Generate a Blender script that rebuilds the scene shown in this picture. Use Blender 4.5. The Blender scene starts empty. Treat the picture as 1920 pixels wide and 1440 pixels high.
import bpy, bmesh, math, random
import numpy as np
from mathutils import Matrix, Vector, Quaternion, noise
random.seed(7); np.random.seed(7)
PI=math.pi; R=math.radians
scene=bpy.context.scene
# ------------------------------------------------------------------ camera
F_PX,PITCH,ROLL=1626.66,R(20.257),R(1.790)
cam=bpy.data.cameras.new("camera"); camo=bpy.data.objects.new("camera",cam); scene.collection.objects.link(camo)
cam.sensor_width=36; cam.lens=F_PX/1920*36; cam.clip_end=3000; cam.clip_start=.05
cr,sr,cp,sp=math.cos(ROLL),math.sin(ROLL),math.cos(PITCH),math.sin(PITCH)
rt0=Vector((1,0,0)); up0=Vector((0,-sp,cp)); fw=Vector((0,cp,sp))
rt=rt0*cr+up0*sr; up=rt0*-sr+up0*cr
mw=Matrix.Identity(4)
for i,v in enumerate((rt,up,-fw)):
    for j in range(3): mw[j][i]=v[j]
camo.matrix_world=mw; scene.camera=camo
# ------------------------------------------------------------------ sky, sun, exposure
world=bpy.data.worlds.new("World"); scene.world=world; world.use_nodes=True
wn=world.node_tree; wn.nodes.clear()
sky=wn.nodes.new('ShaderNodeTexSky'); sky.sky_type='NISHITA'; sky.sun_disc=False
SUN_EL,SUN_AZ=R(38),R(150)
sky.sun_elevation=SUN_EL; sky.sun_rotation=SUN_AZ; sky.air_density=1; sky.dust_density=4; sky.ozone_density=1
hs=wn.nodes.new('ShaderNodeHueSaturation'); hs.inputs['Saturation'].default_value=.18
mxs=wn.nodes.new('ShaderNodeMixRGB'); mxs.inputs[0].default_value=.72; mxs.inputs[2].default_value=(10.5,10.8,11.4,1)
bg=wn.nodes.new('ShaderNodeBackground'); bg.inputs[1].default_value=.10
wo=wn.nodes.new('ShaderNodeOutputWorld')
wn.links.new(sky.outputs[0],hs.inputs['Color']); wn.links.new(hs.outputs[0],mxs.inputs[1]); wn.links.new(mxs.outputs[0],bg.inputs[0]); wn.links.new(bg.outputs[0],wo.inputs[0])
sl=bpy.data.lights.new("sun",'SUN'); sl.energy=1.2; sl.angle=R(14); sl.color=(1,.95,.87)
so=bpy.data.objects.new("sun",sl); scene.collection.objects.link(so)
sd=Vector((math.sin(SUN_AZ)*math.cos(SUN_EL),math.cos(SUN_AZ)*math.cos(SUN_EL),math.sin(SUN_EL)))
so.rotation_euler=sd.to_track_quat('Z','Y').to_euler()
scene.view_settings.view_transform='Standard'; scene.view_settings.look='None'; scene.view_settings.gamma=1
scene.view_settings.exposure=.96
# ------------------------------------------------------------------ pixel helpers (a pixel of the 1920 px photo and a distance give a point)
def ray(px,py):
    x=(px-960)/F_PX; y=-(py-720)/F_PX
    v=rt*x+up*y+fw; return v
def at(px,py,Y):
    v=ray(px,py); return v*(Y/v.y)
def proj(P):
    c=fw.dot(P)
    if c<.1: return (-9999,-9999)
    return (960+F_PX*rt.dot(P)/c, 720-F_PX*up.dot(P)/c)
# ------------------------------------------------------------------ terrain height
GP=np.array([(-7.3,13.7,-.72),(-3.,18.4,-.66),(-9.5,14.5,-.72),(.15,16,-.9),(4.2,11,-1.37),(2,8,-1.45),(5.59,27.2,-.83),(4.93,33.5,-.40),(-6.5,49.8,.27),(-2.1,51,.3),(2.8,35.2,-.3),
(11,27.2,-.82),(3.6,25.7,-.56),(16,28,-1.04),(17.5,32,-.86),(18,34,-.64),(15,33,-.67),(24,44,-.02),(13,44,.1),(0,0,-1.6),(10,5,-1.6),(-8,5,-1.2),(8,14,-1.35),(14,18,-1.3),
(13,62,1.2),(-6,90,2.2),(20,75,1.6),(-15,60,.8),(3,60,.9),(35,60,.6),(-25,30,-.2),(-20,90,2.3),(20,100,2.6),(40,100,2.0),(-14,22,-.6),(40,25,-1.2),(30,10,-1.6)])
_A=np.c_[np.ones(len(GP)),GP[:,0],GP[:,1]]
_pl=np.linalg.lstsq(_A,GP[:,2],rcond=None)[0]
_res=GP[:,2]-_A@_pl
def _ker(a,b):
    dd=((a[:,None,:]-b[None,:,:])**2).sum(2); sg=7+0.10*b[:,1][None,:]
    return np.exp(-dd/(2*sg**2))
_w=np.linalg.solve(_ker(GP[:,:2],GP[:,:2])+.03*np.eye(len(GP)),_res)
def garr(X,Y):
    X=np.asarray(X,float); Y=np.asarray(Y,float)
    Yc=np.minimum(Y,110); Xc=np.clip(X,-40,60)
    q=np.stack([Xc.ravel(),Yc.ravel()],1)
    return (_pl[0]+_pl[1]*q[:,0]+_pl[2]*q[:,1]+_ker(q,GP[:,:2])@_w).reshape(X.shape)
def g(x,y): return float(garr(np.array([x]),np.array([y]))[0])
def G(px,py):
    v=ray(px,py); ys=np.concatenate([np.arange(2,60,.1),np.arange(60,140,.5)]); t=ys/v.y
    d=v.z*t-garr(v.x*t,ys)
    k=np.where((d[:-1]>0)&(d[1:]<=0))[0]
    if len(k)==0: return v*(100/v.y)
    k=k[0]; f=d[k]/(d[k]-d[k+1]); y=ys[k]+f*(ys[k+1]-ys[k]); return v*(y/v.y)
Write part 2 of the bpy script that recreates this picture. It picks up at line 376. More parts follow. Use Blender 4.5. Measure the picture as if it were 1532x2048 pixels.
========================
Written problem
Retype the material in full, character for character.

Task answer
Generate a Blender script that rebuilds the scene shown in this picture. Use Blender 4.5. The Blender scene starts empty. Treat the picture as 1920 pixels wide and 1440 pixels high.
import bpy, bmesh, math, random
import numpy as np
from mathutils import Matrix, Vector, Quaternion, noise
random.seed(7); np.random.seed(7)
PI=math.pi; R=math.radians
scene=bpy.context.scene
# ------------------------------------------------------------------ camera
F_PX,PITCH,ROLL=1626.66,R(20.257),R(1.790)
cam=bpy.data.cameras.new("camera"); camo=bpy.data.objects.new("camera",cam); scene.collection.objects.link(camo)
cam.sensor_width=36; cam.lens=F_PX/1920*36; cam.clip_end=3000; cam.clip_start=.05
cr,sr,cp,sp=math.cos(ROLL),math.sin(ROLL),math.cos(PITCH),math.sin(PITCH)
rt0=Vector((1,0,0)); up0=Vector((0,-sp,cp)); fw=Vector((0,cp,sp))
rt=rt0*cr+up0*sr; up=rt0*-sr+up0*cr
mw=Matrix.Identity(4)
for i,v in enumerate((rt,up,-fw)):
    for j in range(3): mw[j][i]=v[j]
camo.matrix_world=mw; scene.camera=camo
# ------------------------------------------------------------------ sky, sun, exposure
world=bpy.data.worlds.new("World"); scene.world=world; world.use_nodes=True
wn=world.node_tree; wn.nodes.clear()
sky=wn.nodes.new('ShaderNodeTexSky'); sky.sky_type='NISHITA'; sky.sun_disc=False
SUN_EL,SUN_AZ=R(38),R(150)
sky.sun_elevation=SUN_EL; sky.sun_rotation=SUN_AZ; sky.air_density=1; sky.dust_density=4; sky.ozone_density=1
hs=wn.nodes.new('ShaderNodeHueSaturation'); hs.inputs['Saturation'].default_value=.18
mxs=wn.nodes.new('ShaderNodeMixRGB'); mxs.inputs[0].default_value=.72; mxs.inputs[2].default_value=(10.5,10.8,11.4,1)
bg=wn.nodes.new('ShaderNodeBackground'); bg.inputs[1].default_value=.10
wo=wn.nodes.new('ShaderNodeOutputWorld')
wn.links.new(sky.outputs[0],hs.inputs['Color']); wn.links.new(hs.outputs[0],mxs.inputs[1]); wn.links.new(mxs.outputs[0],bg.inputs[0]); wn.links.new(bg.outputs[0],wo.inputs[0])
sl=bpy.data.lights.new("sun",'SUN'); sl.energy=1.2; sl.angle=R(14); sl.color=(1,.95,.87)
so=bpy.data.objects.new("sun",sl); scene.collection.objects.link(so)
sd=Vector((math.sin(SUN_AZ)*math.cos(SUN_EL),math.cos(SUN_AZ)*math.cos(SUN_EL),math.sin(SUN_EL)))
so.rotation_euler=sd.to_track_quat('Z','Y').to_euler()
scene.view_settings.view_transform='Standard'; scene.view_settings.look='None'; scene.view_settings.gamma=1
scene.view_settings.exposure=.96
# ------------------------------------------------------------------ pixel helpers (a pixel of the 1920 px photo and a distance give a point)
def ray(px,py):
    x=(px-960)/F_PX; y=-(py-720)/F_PX
    v=rt*x+up*y+fw; return v
def at(px,py,Y):
    v=ray(px,py); return v*(Y/v.y)
def proj(P):
    c=fw.dot(P)
    if c<.1: return (-9999,-9999)
    return (960+F_PX*rt.dot(P)/c, 720-F_PX*up.dot(P)/c)
# ------------------------------------------------------------------ terrain height
GP=np.array([(-7.3,13.7,-.72),(-3.,18.4,-.66),(-9.5,14.5,-.72),(.15,16,-.9),(4.2,11,-1.37),(2,8,-1.45),(5.59,27.2,-.83),(4.93,33.5,-.40),(-6.5,49.8,.27),(-2.1,51,.3),(2.8,35.2,-.3),
(11,27.2,-.82),(3.6,25.7,-.56),(16,28,-1.04),(17.5,32,-.86),(18,34,-.64),(15,33,-.67),(24,44,-.02),(13,44,.1),(0,0,-1.6),(10,5,-1.6),(-8,5,-1.2),(8,14,-1.35),(14,18,-1.3),
(13,62,1.2),(-6,90,2.2),(20,75,1.6),(-15,60,.8),(3,60,.9),(35,60,.6),(-25,30,-.2),(-20,90,2.3),(20,100,2.6),(40,100,2.0),(-14,22,-.6),(40,25,-1.2),(30,10,-1.6)])
_A=np.c_[np.ones(len(GP)),GP[:,0],GP[:,1]]
_pl=np.linalg.lstsq(_A,GP[:,2],rcond=None)[0]
_res=GP[:,2]-_A@_pl
def _ker(a,b):
    dd=((a[:,None,:]-b[None,:,:])**2).sum(2); sg=7+0.10*b[:,1][None,:]
    return np.exp(-dd/(2*sg**2))
_w=np.linalg.solve(_ker(GP[:,:2],GP[:,:2])+.03*np.eye(len(GP)),_res)
def garr(X,Y):
    X=np.asarray(X,float); Y=np.asarray(Y,float)
    Yc=np.minimum(Y,110); Xc=np.clip(X,-40,60)
    q=np.stack([Xc.ravel(),Yc.ravel()],1)
    return (_pl[0]+_pl[1]*q[:,0]+_pl[2]*q[:,1]+_ker(q,GP[:,:2])@_w).reshape(X.shape)
def g(x,y): return float(garr(np.array([x]),np.array([y]))[0])
def G(px,py):
    v=ray(px,py); ys=np.concatenate([np.arange(2,60,.1),np.arange(60,140,.5)]); t=ys/v.y
    d=v.z*t-garr(v.x*t,ys)
    k=np.where((d[:-1]>0)&(d[1:]<=0))[0]
    if len(k)==0: return v*(100/v.y)
    k=k[0]; f=d[k]/(d[k]-d[k+1]); y=ys[k]+f*(ys[k+1]-ys[k]); return v*(y/v.y)
Write part 2 of the bpy script that recreates this picture. It picks up at line 376. More parts follow. Use Blender 4.5. Measure the picture as if it were 1532x2048 pixels.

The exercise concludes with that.